### EXERCISE GOAL
Skip every picture and transcribe the remaining material exactly.

┄┄┄┄┄┄┄┄┄┄

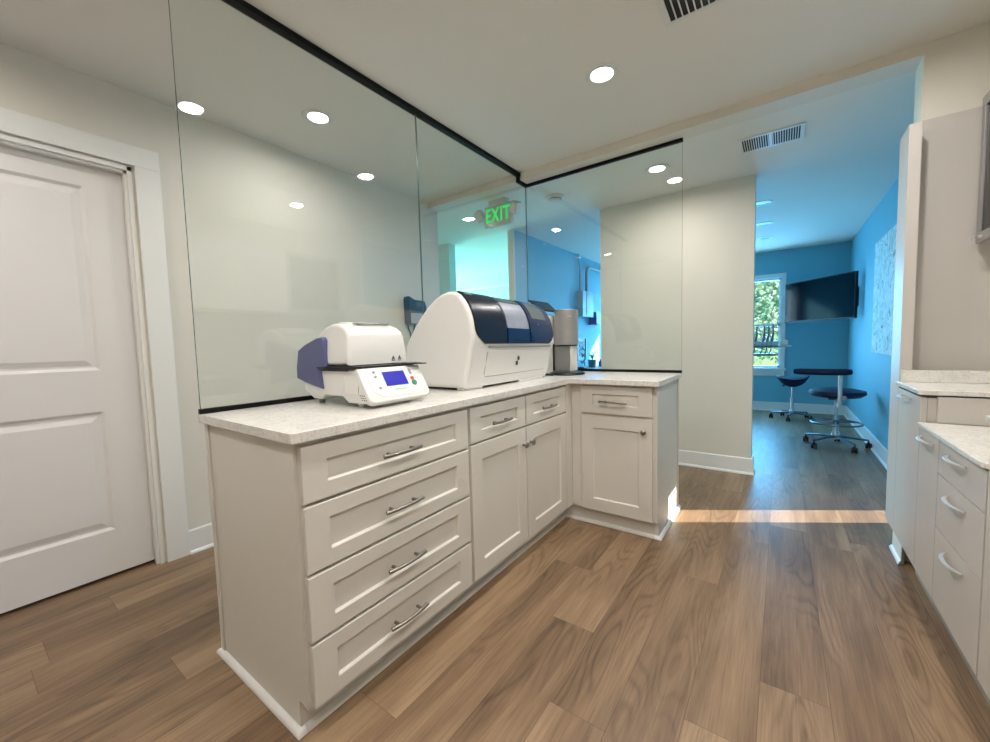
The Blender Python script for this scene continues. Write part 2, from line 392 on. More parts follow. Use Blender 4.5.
def baseboard(name, a, b, n, label, h=.135, end0=0, end1=0):
    """a->b on the floor, n = outward normal; flat board with shoe moulding"""
    a = Vector((a[0], a[1], 0)); b = Vector((b[0], b[1], 0)); n = Vector((n[0], n[1], 0))
    d = (b-a).normalized()
    prof = [(0, 0), (.026, 0), (.026, .006), (.022, .014), (.015, .019), (.014, .019), (.014, h-.006), (.010, h), (0, h)]
    m = MB(); k = len(prof)
    v = [a - d*end0*p[0] + n*p[0] + Vector((0, 0, p[1])) for p in prof] + [b + d*end1*p[0] + n*p[0] + Vector((0, 0, p[1])) for p in prof]
    m._add(v, [tuple(range(k)), tuple(range(2*k-1, k-1, -1))] + [(i, i+k, (i+1) % k+k, (i+1) % k) for i in range(k)])
    return struct(name, m, M['trim'], label, 'baseboard')
baseboard('baseboard_left', (XW, .742), (XW, 2.87), (1, 0), 'white baseboard along the wall beside the panel door', end1=1)
baseboard('baseboard_left_end', (XW, 2.87), (XW-.12, 2.87), (0, 1), 'white baseboard round the end of the left wall', end0=1)
baseboard('baseboard_middle', (-1.469, 3.861), (-.192, 3.861), (0, -1), 'white baseboard of the cream wall behind the peninsula', end1=1)
baseboard('baseboard_middle_end', (-.192, 3.861), (-.192, 3.98), (1, 0), 'white baseboard round the corner of the cream wall', end0=1)
baseboard('baseboard_back', (-2.475, YF), (XBR, YF), (0, -1), 'white baseboard under the window in the blue room')
baseboard('baseboard_blue_right', (XBR, 3.70), (XBR, YF), (-1, 0), 'white baseboard under the painting')
baseboard('baseboard_right_end', (XJ, 2.70), (XJ, YB1), (-1, 0), 'short white baseboard at the wall end under the raised cabinet', end0=1)
baseboard('baseboard_front', (XW, YBK), (XR, YBK), (0, 1), 'white baseboard behind the camera')

# ------------------------------------------------------------------ door on the left
cs = struct('trim_4', MB().box((XW, .640, 0), (XW+.018, .742, 2.093), .002).box((XW, -.352, 0), (XW+.018, -.25, 2.093), .002).box((XW, -.352, 2.093), (XW+.018, .742, 2.193), .002)
            .box((XW-.12, D1-.018, 0), (XW+.004, D1, DH)).box((XW-.12, D0, 0), (XW+.004, D0+.018, DH)).box((XW-.12, D0, DH-.02), (XW+.004, D1, DH))
            .box((XW-.045, D1-.03, 0), (XW-.01, D1-.018, DH-.02)).box((XW-.045, D0+.018, DH-.032), (XW-.01, D1-.018, DH-.02)), M['trim'],
            'white flat casing and jamb around the panel door', 'door casing')
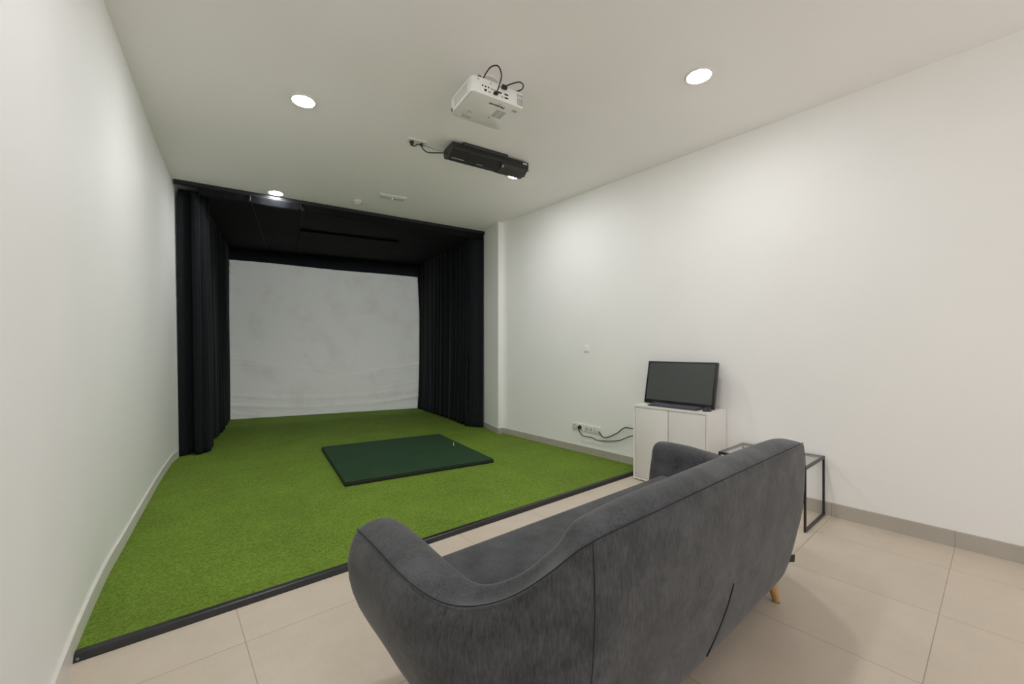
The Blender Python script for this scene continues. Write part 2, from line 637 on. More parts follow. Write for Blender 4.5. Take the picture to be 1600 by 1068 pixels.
# ================================================================== HITTING MAT
mr = math.radians(-8.6)
mat_t = thing('hitting_mat', 'dark green square golf hitting mat on the bright green turf', 'golf mat', (2.074, 4.363, TZ), mr)
MB().box((-0.745, -0.775, 0.0), (0.745, 0.775, 0.030), 0.006).build('foam_base', M['foam'], mat_t, local=True)['label'] = 'black foam base'
MB().box((-0.742, -0.772, 0.026), (0.742, 0.772, 0.043), 0.008, 3).build('turf_top', M['mat_turf'], mat_t, local=True)['label'] = 'dark green turf top'
tee = MB().lathe([(0, 0), (0.009, 0), (0.009, 0.004), (0.0065, 0.012), (0.0055, 0.028), (0.008, 0.036), (0.008, 0.038), (0.005, 0.035), (0, 0.034)], seg=20)
tee = tee.build('golf_tee', M['tee'])
tee.location = (2.69, 4.275, TZ + 0.043)
tag(tee, 'small orange rubber tee standing on the dark green mat', 'golf tee')


# ================================================================== CURTAINS
def curtain(name, label, path, z0, z1, folds, amp, seed, top_pull=0.6, drift=(0, 0), columns=None, group=None, flare=0.0):
    """a hanging cloth: plan path with pleats that open towards the hem"""
    rnd = random.Random(seed)
    P = catmull(path, 24)
    L = [0.0]
    for a, c in zip(P, P[1:]):
        L.append(L[-1] + (c - a).length)
    tot = L[-1]

    def at(s):
        d = s * tot
        for i in range(len(L) - 1):
            if L[i + 1] >= d:
                k = (d - L[i]) / max(1e-9, L[i + 1] - L[i])
                t = (P[i + 1] - P[i]).normalized()
                return P[i].lerp(P[i + 1], k), Vector((-t.y, t.x, 0))
        t = (P[-1] - P[-2]).normalized()
        return P[-1].copy(), Vector((-t.y, t.x, 0))
    ph = [rnd.uniform(0, 6.28) for _ in range(5)]
    nu = columns or max(60, int(folds * 18))
    nv = 40

    def fn(u, v):
        p, n = at(u)
        z = z0 + (z1 - z0) * v
        w = 2 * math.pi * folds * (u + 0.018 * math.sin(2 * math.pi * 2.3 * u + ph[3]) + 0.012 * math.sin(3 * v + ph[4]) * (1 - v))
        s = math.sin(w + ph[0])
        s = s * (0.75 + 0.25 * abs(s)) + 0.30 * math.sin(2.1 * w + ph[1]) * (1 - 0.5 * v) + 0.16 * math.sin(4.3 * w + ph[2]) * (v ** 3)
        open_ = top_pull + (1 - top_pull) * (1 - v) ** 0.8
        wob = 0.22 * math.sin(5 * v + 9 * u + ph[4])
        k = (1 + wob) * (0.8 + 0.35 * math.sin(5.1 * u + ph[2]))
        q = p + n * (amp * s * open_ * k)
        f = (1 - v) ** 2
        q += n * (flare * f * (0.4 + 0.6 * math.sin(w * 0.5)))
        q += Vector((drift[0], drift[1], 0)) * (1 - v)
        zz = z + 0.012 * math.sin(w * 0.5 + ph[1]) * (1 - v) ** 6
        return (q.x, q.y, max(z0, zz))
    mb_ = MB().grid(fn, nu, nv)
    o = mb_.build(name, M['curtain'], normals=False, angle=180)
    solidify(o, 0.004)
    g = group or 'black curtains around the hitting bay'
    tag(o, label, 'curtain', g)
    return o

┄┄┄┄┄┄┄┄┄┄

### CORRECT RESPONSE
The Blender Python script for this scene continues. Write part 2, from line 392 on. More parts follow. Use Blender 4.5.
def baseboard(name, a, b, n, label, h=.135, end0=0, end1=0):
    """a->b on the floor, n = outward normal; flat board with shoe moulding"""
    a = Vector((a[0], a[1], 0)); b = Vector((b[0], b[1], 0)); n = Vector((n[0], n[1], 0))
    d = (b-a).normalized()
    prof = [(0, 0), (.026, 0), (.026, .006), (.022, .014), (.015, .019), (.014, .019), (.014, h-.006), (.010, h), (0, h)]
    m = MB(); k = len(prof)
    v = [a - d*end0*p[0] + n*p[0] + Vector((0, 0, p[1])) for p in prof] + [b + d*end1*p[0] + n*p[0] + Vector((0, 0, p[1])) for p in prof]
    m._add(v, [tuple(range(k)), tuple(range(2*k-1, k-1, -1))] + [(i, i+k, (i+1) % k+k, (i+1) % k) for i in range(k)])
    return struct(name, m, M['trim'], label, 'baseboard')
baseboard('baseboard_left', (XW, .742), (XW, 2.87), (1, 0), 'white baseboard along the wall beside the panel door', end1=1)
baseboard('baseboard_left_end', (XW, 2.87), (XW-.12, 2.87), (0, 1), 'white baseboard round the end of the left wall', end0=1)
baseboard('baseboard_middle', (-1.469, 3.861), (-.192, 3.861), (0, -1), 'white baseboard of the cream wall behind the peninsula', end1=1)
baseboard('baseboard_middle_end', (-.192, 3.861), (-.192, 3.98), (1, 0), 'white baseboard round the corner of the cream wall', end0=1)
baseboard('baseboard_back', (-2.475, YF), (XBR, YF), (0, -1), 'white baseboard under the window in the blue room')
baseboard('baseboard_blue_right', (XBR, 3.70), (XBR, YF), (-1, 0), 'white baseboard under the painting')
baseboard('baseboard_right_end', (XJ, 2.70), (XJ, YB1), (-1, 0), 'short white baseboard at the wall end under the raised cabinet', end0=1)
baseboard('baseboard_front', (XW, YBK), (XR, YBK), (0, 1), 'white baseboard behind the camera')

# ------------------------------------------------------------------ door on the left
cs = struct('trim_4', MB().box((XW, .640, 0), (XW+.018, .742, 2.093), .002).box((XW, -.352, 0), (XW+.018, -.25, 2.093), .002).box((XW, -.352, 2.093), (XW+.018, .742, 2.193), .002)
            .box((XW-.12, D1-.018, 0), (XW+.004, D1, DH)).box((XW-.12, D0, 0), (XW+.004, D0+.018, DH)).box((XW-.12, D0, DH-.02), (XW+.004, D1, DH))
            .box((XW-.045, D1-.03, 0), (XW-.01, D1-.018, DH-.02)).box((XW-.045, D0+.018, DH-.032), (XW-.01, D1-.018, DH-.02)), M['trim'],
            'white flat casing and jamb around the panel door', 'door casing')
The Blender Python script for this scene continues. Write part 2, from line 637 on. More parts follow. Write for Blender 4.5. Take the picture to be 1600 by 1068 pixels.
# ================================================================== HITTING MAT
mr = math.radians(-8.6)
mat_t = thing('hitting_mat', 'dark green square golf hitting mat on the bright green turf', 'golf mat', (2.074, 4.363, TZ), mr)
MB().box((-0.745, -0.775, 0.0), (0.745, 0.775, 0.030), 0.006).build('foam_base', M['foam'], mat_t, local=True)['label'] = 'black foam base'
MB().box((-0.742, -0.772, 0.026), (0.742, 0.772, 0.043), 0.008, 3).build('turf_top', M['mat_turf'], mat_t, local=True)['label'] = 'dark green turf top'
tee = MB().lathe([(0, 0), (0.009, 0), (0.009, 0.004), (0.0065, 0.012), (0.0055, 0.028), (0.008, 0.036), (0.008, 0.038), (0.005, 0.035), (0, 0.034)], seg=20)
tee = tee.build('golf_tee', M['tee'])
tee.location = (2.69, 4.275, TZ + 0.043)
tag(tee, 'small orange rubber tee standing on the dark green mat', 'golf tee')


# ================================================================== CURTAINS
def curtain(name, label, path, z0, z1, folds, amp, seed, top_pull=0.6, drift=(0, 0), columns=None, group=None, flare=0.0):
    """a hanging cloth: plan path with pleats that open towards the hem"""
    rnd = random.Random(seed)
    P = catmull(path, 24)
    L = [0.0]
    for a, c in zip(P, P[1:]):
        L.append(L[-1] + (c - a).length)
    tot = L[-1]

    def at(s):
        d = s * tot
        for i in range(len(L) - 1):
            if L[i + 1] >= d:
                k = (d - L[i]) / max(1e-9, L[i + 1] - L[i])
                t = (P[i + 1] - P[i]).normalized()
                return P[i].lerp(P[i + 1], k), Vector((-t.y, t.x, 0))
        t = (P[-1] - P[-2]).normalized()
        return P[-1].copy(), Vector((-t.y, t.x, 0))
    ph = [rnd.uniform(0, 6.28) for _ in range(5)]
    nu = columns or max(60, int(folds * 18))
    nv = 40

    def fn(u, v):
        p, n = at(u)
        z = z0 + (z1 - z0) * v
        w = 2 * math.pi * folds * (u + 0.018 * math.sin(2 * math.pi * 2.3 * u + ph[3]) + 0.012 * math.sin(3 * v + ph[4]) * (1 - v))
        s = math.sin(w + ph[0])
        s = s * (0.75 + 0.25 * abs(s)) + 0.30 * math.sin(2.1 * w + ph[1]) * (1 - 0.5 * v) + 0.16 * math.sin(4.3 * w + ph[2]) * (v ** 3)
        open_ = top_pull + (1 - top_pull) * (1 - v) ** 0.8
        wob = 0.22 * math.sin(5 * v + 9 * u + ph[4])
        k = (1 + wob) * (0.8 + 0.35 * math.sin(5.1 * u + ph[2]))
        q = p + n * (amp * s * open_ * k)
        f = (1 - v) ** 2
        q += n * (flare * f * (0.4 + 0.6 * math.sin(w * 0.5)))
        q += Vector((drift[0], drift[1], 0)) * (1 - v)
        zz = z + 0.012 * math.sin(w * 0.5 + ph[1]) * (1 - v) ** 6
        return (q.x, q.y, max(z0, zz))
    mb_ = MB().grid(fn, nu, nv)
    o = mb_.build(name, M['curtain'], normals=False, angle=180)
    solidify(o, 0.004)
    g = group or 'black curtains around the hitting bay'
    tag(o, label, 'curtain', g)
    return o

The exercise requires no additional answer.